Hollywood and the rest of the filmmaking community seem to be really struggling with the romantic genre.  There seems to be a total lack of idea of how to present this format in a relevant or original way.  Tired, formulaic and uninteresting are words that can be used to describe the whole genre.  It is the same story over and over involving two attractive people who have to overcome obstacles to be together.  There have been some directors or screenwriters who have been able to overcome and make good films, but director Lone Scherfig (An Education) will not be added to that list yet.  Her last film was the wonderful An Education and her latest does not build on that positive momentum.

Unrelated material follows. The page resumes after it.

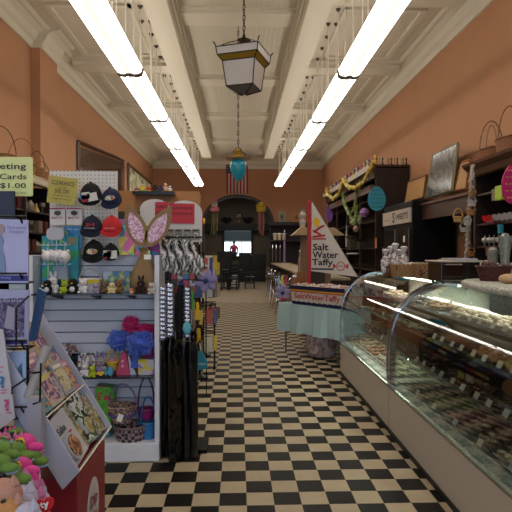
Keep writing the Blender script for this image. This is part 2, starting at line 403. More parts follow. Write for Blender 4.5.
# ------------------------------------------------------------------ lanterns
def chain(bm, x, y, z0, z1, lk=.06, r=.006):
    k = 0; z = z0
    while z < z1:
        pts = [(x + (.014 if k % 2 else 0) * math.cos(a) , y + (0 if k % 2 else .014) * math.cos(a), z + lk / 2 + lk * .6 * math.sin(a)) for a in [2 * PI * i / 8 for i in range(8)]]
        tube(bm, pts, r, 4, True); z += lk; k += 1
LY = 4.7; s_ = LY / F
c0 = P(244, 62, LY)
def lantern(label, c, rz, sc):
    r = thing('hanging_lantern', label, 'lamp', (0, 0, 0))
    bm = B()
    def frus(bm, w0, z0, w1, z1, m=0):
        vs = [bm.verts.new((x * w, y * w, z)) for w, z in ((w0, z0), (w1, z1)) for x, y in ((-1, -1), (1, -1), (1, 1), (-1, 1))]
        for i in range(4): bm.faces.new((vs[i], vs[(i + 1) % 4], vs[4 + (i + 1) % 4], vs[4 + i]))
        return vs
    MILK = mat('B9B2AA', .25, var=.05); RIB = mat('C0B6A0', .25, bump=(50, .5))
    b2 = B(); v = frus(b2, .155, -.20, .19, .075); b2.faces.new(v[:4][::-1]); b2.faces.new(v[4:]); obj('glass_body', b2, MILK, r)
    b2 = B(); v = frus(b2, .235, .135, .245, .215); b2.faces.new(v[:4][::-1]); b2.faces.new(v[4:]); obj('crown_glass', b2, MILK, r)
    b2 = B(); v = frus(b2, .19, .076, .232, .13); b2.faces.new(v[:4][::-1]); b2.faces.new(v[4:]); obj('amber_band', b2, mat('8A6A1A', .3), r)
    b2 = B(); v = frus(b2, .02, -.27, .15, -.205); b2.faces.new(v[:4][::-1]); b2.faces.new(v[4:]); obj('bottom_glass', b2, mat('6A6055', .3), r)
    b2 = B()
    for w0, z0, w1, z1 in ((.157, -.2, .192, .075), (.192, .075, .236, .135), (.236, .135, .248, .22), (.02, -.275, .157, -.2)):
        for x, y in ((-1, -1), (1, -1), (1, 1), (-1, 1)): cyl(b2, (x * w0, y * w0, z0), (x * w1, y * w1, z1), .006, n=6)
    for w, z in ((.157, -.2), (.192, .075), (.236, .135), (.248, .22)):
        q = [(-w, -w, z), (w, -w, z), (w, w, z), (-w, w, z)]
        for i in range(4): cyl(b2, q[i], q[(i + 1) % 4], .006, n=6)
    for x, y in ((-1, -1), (1, -1), (1, 1), (-1, 1)):
        tube(b2, [(x * (.248 + .012 * (1 - math.cos(a))), y * (.248 + .012 * (1 - math.cos(a))), .22 + .05 * math.sin(a * .5)) for a in [PI * 1.7 * i / 8 for i in range(9)]], .007, 5)
        tube(b2, [(x * .23 * (1 - t), y * .23 * (1 - t), .22 + .12 * math.sin(t * PI / 2)) for t in [i / 8 for i in range(9)]], .005, 5)
    obj('metal_frame', b2, mat('1C1612', .4, .7), r)
    b2 = B(); lathe(b2, [(.03, .26), (.07, .28), (.05, .31), (.085, .35), (.03, .37), (.012, .42)], n=12); obj('cap', b2, mat('3A2A1A', .4, .6), r, smooth=True)
    b2 = B(); chain(b2, 0, 0, .4, (ZC - c.z) / sc); obj('chain', b2, mat('1A1512', .4, .7), r)
    r.location = c; r.rotation_euler.z = rz; r.scale = (sc, sc, sc)
    return r
lantern('milky glass box lantern with an amber band hanging on a chain near the camera', Vector((c0.x, LY, P(244, 71, LY).z)), math.radians(-20), .77)
c1 = P(238.3, 168, 9.4)
r = thing('hanging_lantern', 'blue glass globe lamp with a gold canopy on a long chain, before the flag', 'lamp', (c1.x, 9.4, c1.z))
k = 9.4 / F
bm = B(); lathe(bm, [(.002, -.235), (.05, -.215), (.1, -.15), (.135, -.05), (.145, .03), (.13, .1), (.1, .14)], c1, n=20); obj('globe', bm, mat('1E8296', .15, emis=.06), r, smooth=True)
bm = B(); lathe(bm, [(.22, .15), (.23, .165), (.12, .2), (.06, .23), (.1, .3), (.03, .32), (.012, .36)], c1, n=8); obj('canopy', bm, mat('A8863C', .35, .4), r)
bm = B()
for a in range(4):
    a = a * PI / 2 + .5; tube(bm, [c1 + Vector((math.cos(a) * q, math.sin(a) * q, .16 + h)) for q, h in ((.2, 0), (.24, .02), (.25, .07), (.22, .06), (.12, .1), (.03, .2))], .005, 5)
obj('scroll_arms', bm, mat('2A2016', .4, .7), r)
bm = B(); chain(bm, c1.x, 9.4, c1.z + .34, ZC, .08); obj('chain', bm, mat('1A1512', .4, .7), r)
bm = B(); sph(bm, c1 + Vector((0, 0, -.25)), .02); obj('finial', bm, BRASS, r)
# American flag hanging on the arch wall
fy = YB - .06
a = P(226.5, 158.5, fy); b = P(248, 193.5, fy)
r = thing('flag', 'United States flag hanging vertically above the arch', 'flag', (a.x, fy, b.z))
fw = (b.x - a.x)
for i in range(13):
    bm = B(); x0 = a.x + fw * i / 13
    n_ = 7; pts = [(x0, a.z), (x0 + fw / 13, a.z), (x0 + fw / 13, b.z), (x0, b.z)]
    box(bm, x0, x0 + fw / 13, fy - .02 * (i % 2) - .01, fy + .01, b.z, a.z); obj('stripe', bm, mat('A01525', .8) if i % 2 == 0 else mat('B0A8A0', .8), r)
bm = B(); box(bm, a.x - .01, a.x + fw * .4, fy - .05, fy - .03, a.z - (a.z - b.z) * .42, a.z + .01); cn = obj('canton', bm, NAVY, r)
bm = B()
for i in range(5):
    for j in range(6):
        cc = (a.x + fw * .4 * (i + .5) / 5, fy - .052, a.z - (a.z - b.z) * .4 * (j + .5) / 6)
        prism(bm, [(.022 * (1 if q % 2 == 0 else .45) * math.sin(q * PI / 5), .022 * (1 if q % 2 == 0 else .45) * math.cos(q * PI / 5)) for q in range(10)], cc, (1, 0, 0), (0, 0, 1), (0, -.002, 0))
obj('stars', bm, WHITE, cn)
bm = B(); cyl(bm, (a.x - .06, fy, a.z + .02), (b.x + .06, fy, a.z + .02), .015); obj('pole', bm, BRASS, r)

# ------------------------------------------------------------------ daylight from the shop front and added fill lights
w = bpy.data.worlds.new('w'); S.world = w; w.use_nodes = True
w.node_tree.nodes['Background'].inputs[0].default_value = lin('B8CCE8'); w.node_tree.nodes['Background'].inputs[1].default_value = .8
def area(name, loc, rot, sx, sy, pw, col):
    l = bpy.data.lights.new(name, 'AREA'); l.shape = 'RECTANGLE'; l.size = sx; l.size_y = sy; l.energy = pw; l.color = col
    o = bpy.data.objects.new(name, l); C.objects.link(o); o.location = loc; o.rotation_euler = rot; return o
area('daylight_window', (0, -2.95, 2.0), (PI / 2, 0, 0), 7, 3, 95, (.72, .84, 1))
area('far_room_fill', (0, 27, 4.5), (0, 0, 0), 3, 3, 45, (1, .9, .78))  # unseen area light added to lift the dim far room
area('hall_fill', (0, 35, 3.9), (0, 0, 0), 3, 4, 160, (.9, .95, 1))  # added area light, brightens the figure in the made-up hall
S.view_settings.view_transform = 'Standard'; S.view_settings.look = 'None'; S.view_settings.gamma = 1; S.view_settings.exposure = 0.24
S.view_settings.use_curve_mapping = False
S.cycles.max_bounces = 8; S.cycles.transparent_max_bounces = 24; S.cycles.sample_clamp_indirect = 4
# ================================================================== LEFT SIDE
G = 3.9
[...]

It is your typical story of two young people who graduate from university in the late 1980s.  Very serious, plain and poetry writing girl (Anne Hathaway – The Devil Wears Prada, Love & Other Drugs) has a secret crush on the rich but flighty boy (Jim Sturgess – 50 Dead Men Walking, Across the Universe).  After a drunken celebratory night they stumble back to her flat in Edinburgh to do the dirty deed but don’t as she spends too long in the bathroom and he sobers up enough to realize she is not really his type of girl.

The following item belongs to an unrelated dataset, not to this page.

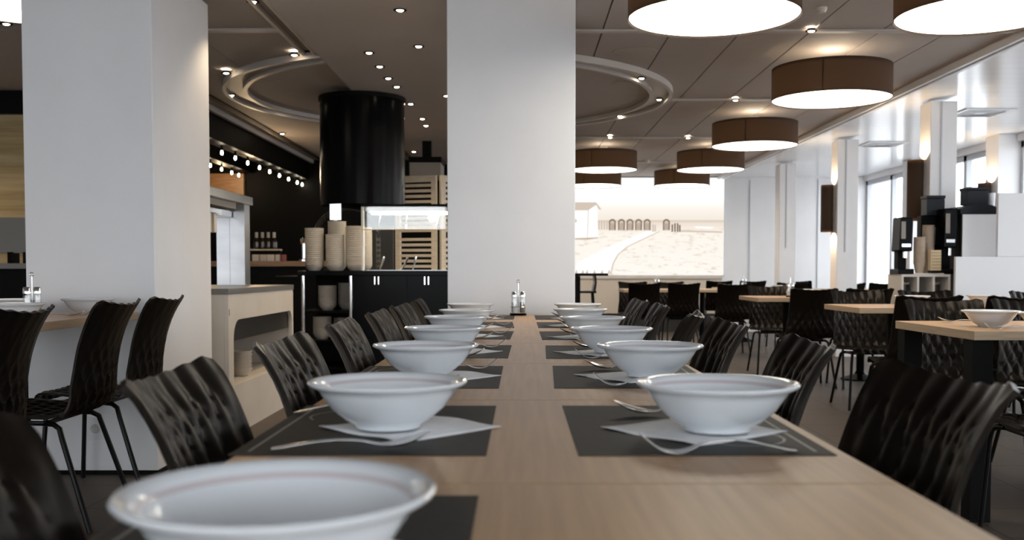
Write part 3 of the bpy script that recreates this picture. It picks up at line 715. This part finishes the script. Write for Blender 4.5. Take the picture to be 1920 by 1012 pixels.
# ------------------------------------------------------------------ tray cabinet, pass shelf, kitchen counter
t=thing('serving_cabinet','cream serving cabinet with grey top and an open arched side','cabinet',(-2.1,0,0))
def RX(x): return x+2.1
X0,X1,Y0,Y1=-2.45,-1.707,5.76,7.40
MB().box(RX(X0),RX(X1)+.006,Y0-.006,Y1,.845,.880).build('worktop',M['grey_stone'],t,bevel=.002)
# right-hand side panel with arched opening (profile in y,z)
def arc(cy,cz,r,a0,a1,n=6): return [(cy+r*math.cos(R(a0+(a1-a0)*k/n)),cz+r*math.sin(R(a0+(a1-a0)*k/n))) for k in range(n+1)]
rail=[(Y0,.844),(Y0,.30),(Y0+.10,.30)]+[(Y0+.10,.55)]+arc(Y0+.22,.57,.12,180,90)+[(Y1-.22,.69)]+arc(Y1-.12,.61,.08,90,0)+[(Y1-.04,.30),(Y1,.30),(Y1,.844)]
MB().prism([(y,z) for y,z in rail],'x',RX(X1)-.025,RX(X1)).build('side_panel',M['cream'],t)
MB().box(RX(X1)-.025,RX(X1),Y0,Y1,.0,.299).build('plinth',M['cream'],t)
MB().box(RX(X0),RX(X1)-.026,Y0,Y0+.025,0,.844).build('front_panel',M['cream'],t)
MB().box(RX(X0),RX(X1)-.026,Y1-.025,Y1,0,.844).build('end_panel',M['cream'],t)
MB().box(RX(X0),RX(X0)+.02,Y0+.03,Y1-.03,0,.844).build('back_panel',M['cream_in'],t)
MB().box(RX(X0)+.021,RX(X1)-.026,Y0+.03,Y1-.03,.27,.299).build('shelf',M['shelfw'],t)
MB().box(RX(X0)+.3,RX(X1)-.03,Y0+.03,Y1-.03,.56,.70).build('smoked_front',M['smoke'],t)
MB().box(RX(X1)-.0005,RX(X1)+.004,Y0+.004,Y0+.012,.72,.76).build('latch',M['chrome'],t)
def small_bowl(name='stacking_bowl'):
    Rr=.078; prof=[(0,.003),(.040,.003),(.040,0),(.044,0),(.048,.006),(.064,.020),(.073,.038),(.0765,.050),(.078,.052),(.077,.054),(.0735,.053),(.070,.040),(.060,.023),(.045,.010),(0,.0085)]
    return tag(MB().lathe(prof,36).build(name,M['stack'],smooth=True),'x','bowl')
SB=Kind(small_bowl())
def stack(x,y,z,n,where,group,pitch=.0172):
    for i in range(n):
        SB.place((x+random.uniform(-.0006,.0006),y+random.uniform(-.0006,.0006),z+i*pitch+.0003),random.uniform(0,6),'cream bowl, %s from the bottom, stack %s'%(ORD[i+1],where),group)
stack(-1.83,6.42,.30,6,'inside the cream cabinet','bowls in the serving cabinet',.022)
t=thing('pass_shelf','brushed steel heated pass shelf standing on the cream serving cabinet','shelf',(-2.2,0,0))
MB().box(-.22,.20,6.25,7.40,1.47,1.53).build('hood_top',M['brushed'],t,bevel=.003)
MB().box(-.19,.10,6.28,7.20,1.37,1.42).build('heat_lamp',M['steel'],t,bevel=.004)
MB().box(-.2,.16,6.3,7.1,1.425,1.468).build('tray',M['grey'],t)
for y in (6.5,6.62): MB().box(.11,.16,y-.03,y+.03,1.24,1.369).build('ticket_holder',M['cream'],t,bevel=.003)
MB().box(.10,.17,6.4,6.7,1.369,1.371).build('holder_rail',M['steel'],t)
MB().box(-.02,.075,7.22,7.36,.8805,1.469).build('post',M['brushed'],t); MB().box(.077,.185,7.22,7.36,.8805,1.469).build('post',M['brushed'],t)
t=thing('kitchen_counter','long black kitchen counter with a warm wood top behind the pass','counter',(-3.0,10.6,0))
MB().box(-1.0,.95,-.3,.3,0,1.03).build('body',M['black'],t); MB().box(-1.02,.97,-.33,.32,1.03,1.085).build('worktop',M['woodc'],t,bevel=.003)
MB().tube([(.45,-.325,.93),(.68,-.325,.93)],.010,8).build('handle',M['steel'],t,smooth=True)
def bottle(px,lb):
    Y=10.55; x=(px-PX0)*Y/F; t=thing('sauce_bottle',lb,'bottle',(x,Y,1.2165),0,'bottles over the wood counter')
    MB().lathe([(0,0),(.030,0),(.032,.01),(.032,.085),(.012,.125),(.012,.17),(0,.17)],20).build('body',M['bottle'],t,smooth=True)
    MB().lathe([(.0335,.02),(.0335,.075)],20).build('paper_label',M['bottle'],t,smooth=True)
    MB().lathe([(.0126,.12),(.0165,.12),(.0165,.178),(0,.18)],16).build('cap',M['label'],t,smooth=True)
t=thing('bottle_shelf','small wooden bottle shelf standing on the kitchen counter','shelf',(at(497,480,10.55).x,10.55,1.085))
MB().box(-.17,.17,-.06,.06,.115,.131).build('board',M['louvre'],t); MB().box(-.17,-.155,-.05,.05,0,.115).build('leg',M['black'],t); MB().box(.155,.17,-.05,.05,0,.115).build('leg',M['black'],t)
for px,lb in ((482,'cream squeeze bottle, first on the bottle shelf by the steel post'),(493,'dark bottle with pale cap, second on the bottle shelf'),(504,'dark bottle with pale neck, third on the bottle shelf'),(515,'dark bottle with pale cap, last on the bottle shelf')): bottle(px,lb)
for i,(px,w,m_) in enumerate(((481,.075,'label'),(495,.07,'label'),(509,.075,'shelfw'),(522,.05,'label'),(533,.045,'red'))):
    Y=10.42; x=(px-PX0)*Y/F; hgt=.07
    tag(MB().box(-w/2,w/2,-.03,.03,0,hgt).build('food_tub',M[m_],loc=(x,Y,1.0853),bevel=.008),['pale tub, first on the wood counter beside the steel post','pale tub, second on the wood counter beneath the bottles','wider cream tub, third on the wood counter','narrow pale tub, fourth on the wood counter','red tub at the end of the row on the wood counter'][i],'tub','tubs on the wood counter')
t=thing('chrome_dispenser','chrome tap dispenser beside the bowl stacks','dispenser',(at(569,470,10.5).x,10.5,1.0855))
MB().lathe([(0,0),(.05,0),(.05,.02),(.018,.03),(.018,.19),(.035,.21),(.03,.24),(0,.25)],24).build('body',M['chrome'],t,smooth=True); MB().tube([(0,0,.20),(0,-.06,.215),(0,-.09,.19)],.011,10).build('spout',M['chrome'],t,smooth=True)
# ------------------------------------------------------------------ black extractor hood
t=thing('extractor_hood','big black cylindrical extractor hood hanging from the ceiling ring','hood',(-1.345,8.45,0))
MB().lathe([(.350,1.535),(.358,1.535),(.358,2.445),(.350,2.445),(.350,1.535)],80).build('drum',M['black_gloss'],t,smooth=True)
MB().lathe([(0,1.66),(.349,1.66),(.349,1.67),(0,1.67)],64).build('filter',M['grey'],t,smooth=True)
MB().lathe([(.358,2.415),(.368,2.415),(.368,2.4485),(.358,2.4485)],80).build('collar',M['black'],t,smooth=True)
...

Despite this awkward start the two become lifelong friends with her struggling as a waitress in a Mexican restaurant dreaming of become a writer and he becoming a television presenter who parties a lot and flits from woman to woman.  Both are not exactly the people they want to be.  Finally after she turns her back on him due to his drug and alcohol problems.  They run into each other a year later at a wedding and the friendship is rekindled.  She thinks it might become more as she has just broken up with her long-term failed standup comedian boyfriend (Rafe Spall – Shaun of the Dead, A Good Year) but he tells her he is about to get married to a wonderful rich girl (Romola Garai – Dirty Dancing: Havana Nights, Atonement).

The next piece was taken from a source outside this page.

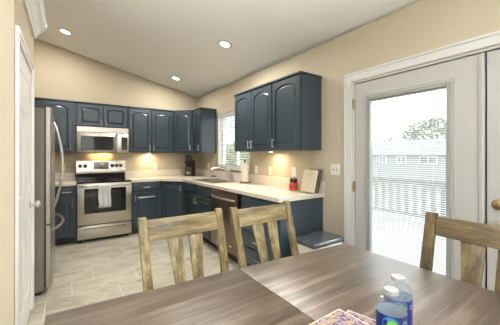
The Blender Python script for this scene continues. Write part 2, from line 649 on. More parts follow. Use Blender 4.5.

Funnily enough his marriage doesn’t work out because his wife has been cheating on him.  A mess he turns to old faithful, but she is a now a successful author who is living in Paris and in a relationship.  He goes to visit her though once there he cannot stomach the fact that she is with another man (Sebastian Dupuis).  She realizes that she cannot stomach being without him and just like that after many years as friends they are now lovers.  But you know that it cannot last.

Nothing about it grabbed me and reeled me in.  I did not really care about the characters and it wasn’t because of the actors.  The script and direction fail miserably.  Scherfig is under the mistaken impression that if she tells the story of the guy and girl by using the same date (July 15) every year that they know each other.  Interesting, but after a few “years” I could have stood having a remote control which I could fast forward the story with.  In other words, it could have stood with some skipping of years.

Any scenes that work in the film are due to the talent and likeability of Hathaway and Sturgess.  They are cute and give engaging performances.  Even though Hathaway does not have a complete grasp of her English accent, we forgive her.  Hathaway glows (as usual) on screen and even though his character is a cad, we are sympathetic to Sturgess.

I was frustrated throughout because I believe that Scherfig has oodles of talent.  She just mishandled this film.  Obviously loved the novel it was based on and the two lead characters, but does not succeed in making us enjoy them as much as she does.  Well-intention as it is it is still a failure.  Deep down there was a good story there and a clever way to tell it.  Scherfig just doesn’t find it.  Can happen to the best of us.